不思議です。同じ体験をしていないのい、一瞬で、懐かしい世界に連れて行ってもらいました。温かみのある素直な文体の力、作者の感受性のたまものだと思います。
「おとうにんさん」は、日間田葉先生の心温まる描写が魅力のエッセイです。子どもの頃の思い出や郷土愛を感じさせてくれる素敵な作品でした。読むと、心が温かくなるような感動を与えてくれます。祭りや家族との時間を通じて、日常の中にある幸せを見つける。その重要性を伝えてくれています📚✨。

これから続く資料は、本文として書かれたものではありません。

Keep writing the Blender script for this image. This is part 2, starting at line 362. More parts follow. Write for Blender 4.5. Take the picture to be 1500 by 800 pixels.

金比羅山ということは、香川県だろうか。筆者先生は、金比羅山の麓を、鼓笛隊に混じって演奏しながら歩いたのだそうだ。勇壮な行進だろう。子供の頃の『お祭り』の記憶は、記憶に残るものである。大人になってから、当時盆踊りが行われていた神社に赴けば、「こんなに小さな神社だったんだ!!」と驚くことがある。賑やかな屋台。たくさんの人。学校以外で鉢合わせるクラスメート。それは、日常の中で感じる、非日常。それが『お祭り』という行事だからなのかもしれない。
「おとうにんさん」と呼ばれる子ども達の果たす役割。華やかな大行列。そんなお祭りの記憶には、食べものも登場します。ああ、こんな思い出がおありなのか。いいなあ。そう思うのは、子ども時代へのノスタルジーか、今では見られなくなった風物への愛おしさか。作者様の記憶を通して、貴重な体験と、心が温かくなる幸せを分けていただいた気持ちになりました。
お祭りも規模が小さあなって、寂しいもんやねえ。そやけど作者の心にはしっかりと遺っていて、それを伝えてくれてるねん。昔はこうやって甘酒を作っていたんやね。飲んだわけやあらへんのに心がほっこりと温くうなって、穏やかな気持ちになれてん。郷里のお話ってええなあ!